EXERCISE REQUIREMENTS:
Print the whole listing exactly.

[start]

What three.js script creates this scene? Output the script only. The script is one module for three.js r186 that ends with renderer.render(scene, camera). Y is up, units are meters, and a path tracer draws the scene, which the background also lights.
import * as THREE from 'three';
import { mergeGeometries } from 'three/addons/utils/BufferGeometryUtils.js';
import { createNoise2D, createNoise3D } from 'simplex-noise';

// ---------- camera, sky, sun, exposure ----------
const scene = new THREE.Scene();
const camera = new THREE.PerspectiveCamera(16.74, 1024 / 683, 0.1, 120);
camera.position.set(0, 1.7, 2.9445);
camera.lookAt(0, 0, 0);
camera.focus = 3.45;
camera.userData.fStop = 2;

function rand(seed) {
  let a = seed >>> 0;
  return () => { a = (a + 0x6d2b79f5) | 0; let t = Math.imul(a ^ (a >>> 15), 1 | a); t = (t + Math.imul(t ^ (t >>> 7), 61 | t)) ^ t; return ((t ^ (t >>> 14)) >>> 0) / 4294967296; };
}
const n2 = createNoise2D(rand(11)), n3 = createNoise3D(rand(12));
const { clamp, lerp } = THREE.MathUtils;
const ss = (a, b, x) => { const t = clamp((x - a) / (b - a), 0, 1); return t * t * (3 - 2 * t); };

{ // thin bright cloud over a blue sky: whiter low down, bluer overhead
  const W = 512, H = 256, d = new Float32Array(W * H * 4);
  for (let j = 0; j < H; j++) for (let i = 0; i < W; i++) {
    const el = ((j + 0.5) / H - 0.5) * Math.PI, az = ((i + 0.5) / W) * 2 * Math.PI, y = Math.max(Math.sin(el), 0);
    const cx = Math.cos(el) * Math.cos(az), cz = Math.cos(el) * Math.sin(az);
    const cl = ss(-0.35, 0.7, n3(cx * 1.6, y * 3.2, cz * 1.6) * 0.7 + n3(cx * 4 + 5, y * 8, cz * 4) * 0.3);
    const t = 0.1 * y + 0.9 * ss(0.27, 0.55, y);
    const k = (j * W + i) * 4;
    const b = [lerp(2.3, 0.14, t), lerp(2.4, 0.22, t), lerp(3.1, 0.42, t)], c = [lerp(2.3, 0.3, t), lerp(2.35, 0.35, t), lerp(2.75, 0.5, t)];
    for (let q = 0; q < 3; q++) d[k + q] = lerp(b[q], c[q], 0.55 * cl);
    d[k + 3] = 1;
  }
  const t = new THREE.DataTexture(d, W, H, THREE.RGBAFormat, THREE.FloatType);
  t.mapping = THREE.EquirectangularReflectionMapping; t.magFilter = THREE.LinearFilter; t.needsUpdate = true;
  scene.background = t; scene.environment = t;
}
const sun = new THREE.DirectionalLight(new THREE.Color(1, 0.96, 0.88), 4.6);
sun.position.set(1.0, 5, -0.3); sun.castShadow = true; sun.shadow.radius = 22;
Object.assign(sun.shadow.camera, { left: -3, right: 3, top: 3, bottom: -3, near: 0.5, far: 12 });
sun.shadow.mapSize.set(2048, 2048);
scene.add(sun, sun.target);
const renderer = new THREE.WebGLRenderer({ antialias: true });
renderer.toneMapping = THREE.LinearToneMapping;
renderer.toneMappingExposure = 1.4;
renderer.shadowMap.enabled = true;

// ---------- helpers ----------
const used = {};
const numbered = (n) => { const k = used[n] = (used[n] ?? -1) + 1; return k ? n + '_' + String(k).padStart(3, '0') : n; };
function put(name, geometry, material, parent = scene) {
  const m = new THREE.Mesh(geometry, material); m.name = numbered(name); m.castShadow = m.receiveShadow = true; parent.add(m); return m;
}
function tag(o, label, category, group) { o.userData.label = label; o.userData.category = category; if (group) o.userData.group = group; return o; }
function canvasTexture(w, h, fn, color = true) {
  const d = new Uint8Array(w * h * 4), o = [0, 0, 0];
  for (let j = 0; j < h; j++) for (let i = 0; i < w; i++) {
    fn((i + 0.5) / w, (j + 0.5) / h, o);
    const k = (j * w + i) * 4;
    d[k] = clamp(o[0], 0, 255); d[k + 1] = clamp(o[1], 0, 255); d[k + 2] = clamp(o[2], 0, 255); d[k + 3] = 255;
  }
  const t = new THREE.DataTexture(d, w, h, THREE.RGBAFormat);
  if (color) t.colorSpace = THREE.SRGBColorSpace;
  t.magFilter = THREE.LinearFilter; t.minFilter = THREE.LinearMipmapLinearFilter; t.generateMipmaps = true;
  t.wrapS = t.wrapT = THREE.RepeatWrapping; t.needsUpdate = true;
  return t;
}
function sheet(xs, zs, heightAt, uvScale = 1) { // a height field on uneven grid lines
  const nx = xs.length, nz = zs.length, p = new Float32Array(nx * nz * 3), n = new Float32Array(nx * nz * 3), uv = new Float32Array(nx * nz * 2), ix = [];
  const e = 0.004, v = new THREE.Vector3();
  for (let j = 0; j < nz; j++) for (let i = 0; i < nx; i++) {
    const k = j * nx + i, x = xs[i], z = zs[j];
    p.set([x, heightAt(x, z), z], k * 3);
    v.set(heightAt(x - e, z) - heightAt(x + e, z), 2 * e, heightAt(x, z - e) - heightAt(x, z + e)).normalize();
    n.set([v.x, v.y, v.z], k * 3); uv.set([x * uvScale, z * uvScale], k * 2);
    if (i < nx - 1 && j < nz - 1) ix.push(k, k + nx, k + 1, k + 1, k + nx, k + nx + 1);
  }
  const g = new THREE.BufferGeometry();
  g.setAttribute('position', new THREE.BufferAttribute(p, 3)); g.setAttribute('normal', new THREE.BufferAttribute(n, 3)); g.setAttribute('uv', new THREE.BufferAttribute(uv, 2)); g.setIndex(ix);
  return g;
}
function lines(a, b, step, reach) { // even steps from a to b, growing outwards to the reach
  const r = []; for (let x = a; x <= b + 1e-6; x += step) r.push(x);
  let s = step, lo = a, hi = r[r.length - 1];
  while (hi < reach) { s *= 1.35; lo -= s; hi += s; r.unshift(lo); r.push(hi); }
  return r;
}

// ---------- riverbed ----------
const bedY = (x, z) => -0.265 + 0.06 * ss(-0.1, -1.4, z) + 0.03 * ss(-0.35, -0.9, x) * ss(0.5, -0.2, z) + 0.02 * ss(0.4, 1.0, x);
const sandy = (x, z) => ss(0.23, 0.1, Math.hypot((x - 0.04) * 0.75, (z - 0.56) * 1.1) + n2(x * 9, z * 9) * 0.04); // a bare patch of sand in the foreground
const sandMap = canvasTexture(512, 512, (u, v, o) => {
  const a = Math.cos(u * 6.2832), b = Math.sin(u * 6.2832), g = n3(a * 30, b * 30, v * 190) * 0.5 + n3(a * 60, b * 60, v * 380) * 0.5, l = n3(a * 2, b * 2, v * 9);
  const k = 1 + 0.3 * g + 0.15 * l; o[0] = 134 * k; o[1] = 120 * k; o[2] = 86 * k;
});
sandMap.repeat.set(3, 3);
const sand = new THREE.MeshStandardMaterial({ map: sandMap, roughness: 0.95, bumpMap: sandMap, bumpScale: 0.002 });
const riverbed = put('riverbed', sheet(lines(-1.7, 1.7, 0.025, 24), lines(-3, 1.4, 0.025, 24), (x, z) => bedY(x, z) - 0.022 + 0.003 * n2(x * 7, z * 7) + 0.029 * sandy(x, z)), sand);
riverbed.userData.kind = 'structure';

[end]

COMPLETE ANSWER:
What three.js script creates this scene? Output the script only. The script is one module for three.js r186 that ends with renderer.render(scene, camera). Y is up, units are meters, and a path tracer draws the scene, which the background also lights.
import * as THREE from 'three';
import { mergeGeometries } from 'three/addons/utils/BufferGeometryUtils.js';
import { createNoise2D, createNoise3D } from 'simplex-noise';

// ---------- camera, sky, sun, exposure ----------
const scene = new THREE.Scene();
const camera = new THREE.PerspectiveCamera(16.74, 1024 / 683, 0.1, 120);
camera.position.set(0, 1.7, 2.9445);
camera.lookAt(0, 0, 0);
camera.focus = 3.45;
camera.userData.fStop = 2;

function rand(seed) {
  let a = seed >>> 0;
  return () => { a = (a + 0x6d2b79f5) | 0; let t = Math.imul(a ^ (a >>> 15), 1 | a); t = (t + Math.imul(t ^ (t >>> 7), 61 | t)) ^ t; return ((t ^ (t >>> 14)) >>> 0) / 4294967296; };
}
const n2 = createNoise2D(rand(11)), n3 = createNoise3D(rand(12));
const { clamp, lerp } = THREE.MathUtils;
const ss = (a, b, x) => { const t = clamp((x - a) / (b - a), 0, 1); return t * t * (3 - 2 * t); };

{ // thin bright cloud over a blue sky: whiter low down, bluer overhead
  const W = 512, H = 256, d = new Float32Array(W * H * 4);
  for (let j = 0; j < H; j++) for (let i = 0; i < W; i++) {
    const el = ((j + 0.5) / H - 0.5) * Math.PI, az = ((i + 0.5) / W) * 2 * Math.PI, y = Math.max(Math.sin(el), 0);
    const cx = Math.cos(el) * Math.cos(az), cz = Math.cos(el) * Math.sin(az);
    const cl = ss(-0.35, 0.7, n3(cx * 1.6, y * 3.2, cz * 1.6) * 0.7 + n3(cx * 4 + 5, y * 8, cz * 4) * 0.3);
    const t = 0.1 * y + 0.9 * ss(0.27, 0.55, y);
    const k = (j * W + i) * 4;
    const b = [lerp(2.3, 0.14, t), lerp(2.4, 0.22, t), lerp(3.1, 0.42, t)], c = [lerp(2.3, 0.3, t), lerp(2.35, 0.35, t), lerp(2.75, 0.5, t)];
    for (let q = 0; q < 3; q++) d[k + q] = lerp(b[q], c[q], 0.55 * cl);
    d[k + 3] = 1;
  }
  const t = new THREE.DataTexture(d, W, H, THREE.RGBAFormat, THREE.FloatType);
  t.mapping = THREE.EquirectangularReflectionMapping; t.magFilter = THREE.LinearFilter; t.needsUpdate = true;
  scene.background = t; scene.environment = t;
}
const sun = new THREE.DirectionalLight(new THREE.Color(1, 0.96, 0.88), 4.6);
sun.position.set(1.0, 5, -0.3); sun.castShadow = true; sun.shadow.radius = 22;
Object.assign(sun.shadow.camera, { left: -3, right: 3, top: 3, bottom: -3, near: 0.5, far: 12 });
sun.shadow.mapSize.set(2048, 2048);
scene.add(sun, sun.target);
const renderer = new THREE.WebGLRenderer({ antialias: true });
renderer.toneMapping = THREE.LinearToneMapping;
renderer.toneMappingExposure = 1.4;
renderer.shadowMap.enabled = true;

// ---------- helpers ----------
const used = {};
const numbered = (n) => { const k = used[n] = (used[n] ?? -1) + 1; return k ? n + '_' + String(k).padStart(3, '0') : n; };
function put(name, geometry, material, parent = scene) {
  const m = new THREE.Mesh(geometry, material); m.name = numbered(name); m.castShadow = m.receiveShadow = true; parent.add(m); return m;
}
function tag(o, label, category, group) { o.userData.label = label; o.userData.category = category; if (group) o.userData.group = group; return o; }
function canvasTexture(w, h, fn, color = true) {
  const d = new Uint8Array(w * h * 4), o = [0, 0, 0];
  for (let j = 0; j < h; j++) for (let i = 0; i < w; i++) {
    fn((i + 0.5) / w, (j + 0.5) / h, o);
    const k = (j * w + i) * 4;
    d[k] = clamp(o[0], 0, 255); d[k + 1] = clamp(o[1], 0, 255); d[k + 2] = clamp(o[2], 0, 255); d[k + 3] = 255;
  }
  const t = new THREE.DataTexture(d, w, h, THREE.RGBAFormat);
  if (color) t.colorSpace = THREE.SRGBColorSpace;
  t.magFilter = THREE.LinearFilter; t.minFilter = THREE.LinearMipmapLinearFilter; t.generateMipmaps = true;
  t.wrapS = t.wrapT = THREE.RepeatWrapping; t.needsUpdate = true;
  return t;
}
function sheet(xs, zs, heightAt, uvScale = 1) { // a height field on uneven grid lines
  const nx = xs.length, nz = zs.length, p = new Float32Array(nx * nz * 3), n = new Float32Array(nx * nz * 3), uv = new Float32Array(nx * nz * 2), ix = [];
  const e = 0.004, v = new THREE.Vector3();
  for (let j = 0; j < nz; j++) for (let i = 0; i < nx; i++) {
    const k = j * nx + i, x = xs[i], z = zs[j];
    p.set([x, heightAt(x, z), z], k * 3);
    v.set(heightAt(x - e, z) - heightAt(x + e, z), 2 * e, heightAt(x, z - e) - heightAt(x, z + e)).normalize();
    n.set([v.x, v.y, v.z], k * 3); uv.set([x * uvScale, z * uvScale], k * 2);
    if (i < nx - 1 && j < nz - 1) ix.push(k, k + nx, k + 1, k + 1, k + nx, k + nx + 1);
  }
  const g = new THREE.BufferGeometry();
  g.setAttribute('position', new THREE.BufferAttribute(p, 3)); g.setAttribute('normal', new THREE.BufferAttribute(n, 3)); g.setAttribute('uv', new THREE.BufferAttribute(uv, 2)); g.setIndex(ix);
  return g;
}
function lines(a, b, step, reach) { // even steps from a to b, growing outwards to the reach
  const r = []; for (let x = a; x <= b + 1e-6; x += step) r.push(x);
  let s = step, lo = a, hi = r[r.length - 1];
  while (hi < reach) { s *= 1.35; lo -= s; hi += s; r.unshift(lo); r.push(hi); }
  return r;
}

// ---------- riverbed ----------
const bedY = (x, z) => -0.265 + 0.06 * ss(-0.1, -1.4, z) + 0.03 * ss(-0.35, -0.9, x) * ss(0.5, -0.2, z) + 0.02 * ss(0.4, 1.0, x);
const sandy = (x, z) => ss(0.23, 0.1, Math.hypot((x - 0.04) * 0.75, (z - 0.56) * 1.1) + n2(x * 9, z * 9) * 0.04); // a bare patch of sand in the foreground
const sandMap = canvasTexture(512, 512, (u, v, o) => {
  const a = Math.cos(u * 6.2832), b = Math.sin(u * 6.2832), g = n3(a * 30, b * 30, v * 190) * 0.5 + n3(a * 60, b * 60, v * 380) * 0.5, l = n3(a * 2, b * 2, v * 9);
  const k = 1 + 0.3 * g + 0.15 * l; o[0] = 134 * k; o[1] = 120 * k; o[2] = 86 * k;
});
sandMap.repeat.set(3, 3);
const sand = new THREE.MeshStandardMaterial({ map: sandMap, roughness: 0.95, bumpMap: sandMap, bumpScale: 0.002 });
const riverbed = put('riverbed', sheet(lines(-1.7, 1.7, 0.025, 24), lines(-3, 1.4, 0.025, 24), (x, z) => bedY(x, z) - 0.022 + 0.003 * n2(x * 7, z * 7) + 0.029 * sandy(x, z)), sand);
riverbed.userData.kind = 'structure';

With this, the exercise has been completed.